Leaving out every picture, copy the lines of the data exactly, from the first through the line containing "from mathutils import Vector, Matrix".

*** INFORMATION SHOWN ***

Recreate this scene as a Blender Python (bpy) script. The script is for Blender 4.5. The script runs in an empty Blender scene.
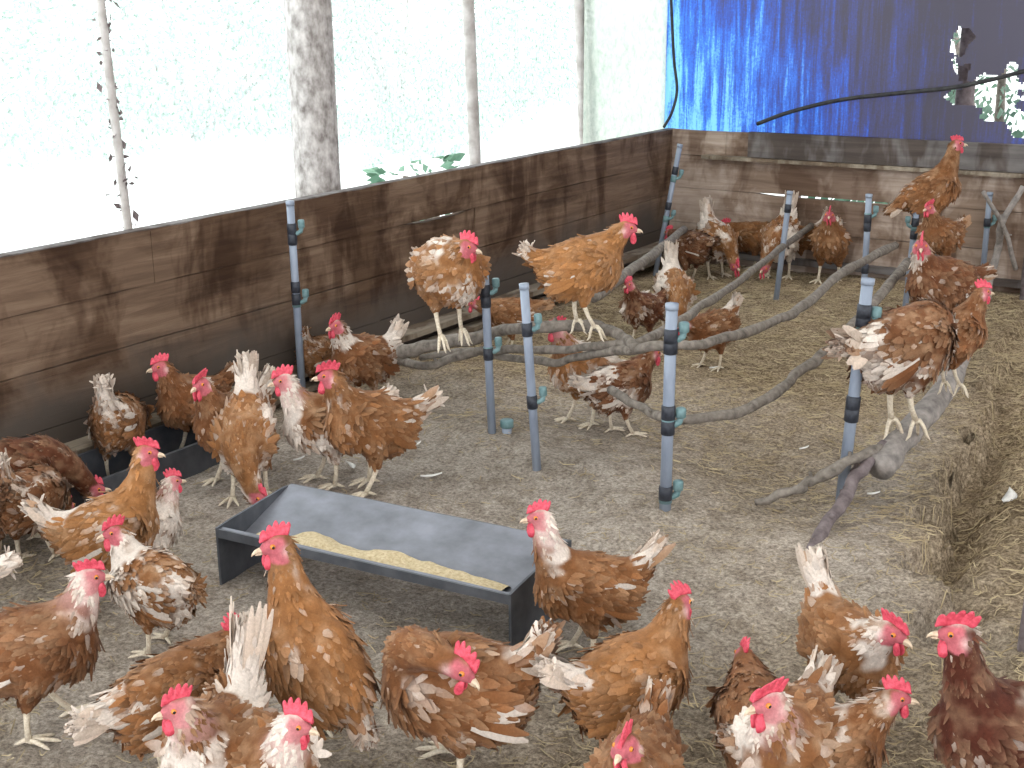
import bpy, bmesh, math, random
import numpy as np
from mathutils import Vector, Matrix

# ------------------------------------------------------------------ camera, sky, light, exposure
sc = bpy.context.scene
YAW, PITCH, ROLL, FPX = math.radians(33.03), math.radians(16.41), math.radians(-0.56), 1300.0
CAM = np.array([3.2, -6.42, 1.35])
_f = np.array([-math.sin(YAW)*math.cos(PITCH), math.cos(YAW)*math.cos(PITCH), -math.sin(PITCH)])
_r0 = np.array([math.cos(YAW), math.sin(YAW), 0.0]); _u0 = np.cross(_r0, _f)
_r = _r0*math.cos(ROLL)+_u0*math.sin(ROLL); _u = -_r0*math.sin(ROLL)+_u0*math.cos(ROLL)
cd = bpy.data.cameras.new('camera'); cam = bpy.data.objects.new('camera', cd); sc.collection.objects.link(cam)
cd.sensor_width = 36; cd.lens = 36*FPX/1024; cd.clip_end = 300; cd.clip_start = .05
cam.matrix_world = Matrix(((_r[0], _u[0], -_f[0], CAM[0]), (_r[1], _u[1], -_f[1], CAM[1]), (_r[2], _u[2], -_f[2], CAM[2]), (0, 0, 0, 1)))
sc.camera = cam
sc.view_settings.view_transform = 'Standard'; sc.view_settings.look = 'None'
sc.view_settings.gamma = 1; sc.view_settings.use_curve_mapping = False
sc.view_settings.exposure = 1.52
w = bpy.data.worlds.new('sky'); sc.world = w; w.use_nodes = True
_wn = w.node_tree.nodes; _bg = _wn['Background']
_bg.inputs['Color'].default_value = (.93, 0.96, 1.0, 1); _bg.inputs['Strength'].default_value = 1.35

# ------------------------------------------------------------------ helpers
C = sc.collection
def ray(u, v):
    return _f*FPX+_r*(u-512)-_u*(v-384)
def on_z(u, v, z):
    d = ray(u, v); return CAM+d*((z-CAM[2])/d[2])
def on_x(u, v, x):
    d = ray(u, v); return CAM+d*((x-CAM[0])/d[0])
def on_y(u, v, y):
    d = ray(u, v); return CAM+d*((y-CAM[1])/d[1])

_rs = np.random.RandomState(7)
_tab = _rs.rand(64, 64, 64).astype(np.float32)
def vnoise(P):
    P = np.asarray(P, dtype=np.float64); i = np.floor(P).astype(int); f = P-i; f = f*f*(3-2*f)
    r = 0
    for a in (0, 1):
        for b in (0, 1):
            for c in (0, 1):
                wgt = (f[..., 0] if a else 1-f[..., 0])*(f[..., 1] if b else 1-f[..., 1])*(f[..., 2] if c else 1-f[..., 2])
                r = r+wgt*_tab[(i[..., 0]+a) % 64, (i[..., 1]+b) % 64, (i[..., 2]+c) % 64]
    return r
def fbm(P, o=3):
    s = 0; a = .5
    for k in range(o):
        s = s+a*vnoise(P*2**k+17.3*k); a *= .5
    return s/(1-.5**o)

def link(o, parent=None):
    C.objects.link(o)
    if parent is not None: o.parent = parent
    return o
def mesh_np(name, V, F4, mats, parent=None, cols=None, smooth=True, midx=None):
    """V (n,3); F4 list of (m,k) int arrays"""
    me = bpy.data.meshes.new(name)
    V = np.asarray(V, dtype=np.float32)
    me.vertices.add(len(V)); me.vertices.foreach_set('co', V.ravel())
    li = np.concatenate([f.ravel() for f in F4]).astype(np.int32)
    tot = np.concatenate([np.full(len(f), f.shape[1]) for f in F4]).astype(np.int32)
    st = np.concatenate([[0], np.cumsum(tot)[:-1]]).astype(np.int32)
    me.loops.add(len(li)); me.loops.foreach_set('vertex_index', li)
    me.polygons.add(len(tot)); me.polygons.foreach_set('loop_start', st)
    if midx is not None: me.polygons.foreach_set('material_index', np.asarray(midx, dtype=np.int32))
    me.update(calc_edges=True)
    me.polygons.foreach_set('use_smooth', np.full(len(tot), smooth))
    if cols is not None:
        a = me.color_attributes.new('pigment', 'FLOAT_COLOR', 'POINT')
        c4 = np.ones((len(V), 4), dtype=np.float32); c4[:, :3] = cols; a.data.foreach_set('color', c4.ravel())
    for m in (mats if isinstance(mats, (list, tuple)) else [mats]): me.materials.append(m)
    return link(bpy.data.objects.new(name, me), parent)
def obj(name, bm, mat, parent=None, smooth=False):
    me = bpy.data.meshes.new(name); bmesh.ops.recalc_face_normals(bm, faces=bm.faces); bm.to_mesh(me); bm.free()
    me.materials.append(mat)
    if smooth:
        for p in me.polygons: p.use_smooth = True
    return link(bpy.data.objects.new(name, me), parent)
def tag(o, label, cat, group=None):
    o['label'] = label; o['category'] = cat
    if group: o['group'] = group
    return o
def thing(name, label, cat, loc=(0, 0, 0), rz=0, group=None):
    o = bpy.data.objects.new(name, None); o.empty_display_size = .05; link(o)
    o.location = [float(v) for v in loc]; o.rotation_euler = (0, 0, rz)
    return tag(o, label, cat, group)
def structure(o):
    o['kind'] = 'structure'; return o
def box(bm, c, s, rot=None, jit=0.0, rnd=random):
    vs = []
    for x in (-.5, .5):
        for y in (-.5, .5):
            for z in (-.5, .5):
                v = Vector((x*s[0], y*s[1], z*s[2]))
                if jit: v += Vector([rnd.uniform(-jit, jit) for _ in range(3)])
                if rot is not None: v = rot @ v
                vs.append(bm.verts.new(v+Vector(c)))
    for q in ((0, 1, 3, 2), (4, 6, 7, 5), (0, 4, 5, 1), (2, 3, 7, 6), (0, 2, 6, 4), (1, 5, 7, 3)):
        bm.faces.new([vs[k] for k in q])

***

(RESULT OF THIS TASK)
Recreate this scene as a Blender Python (bpy) script. The script is for Blender 4.5. The script runs in an empty Blender scene.
import bpy, bmesh, math, random
import numpy as np
from mathutils import Vector, Matrix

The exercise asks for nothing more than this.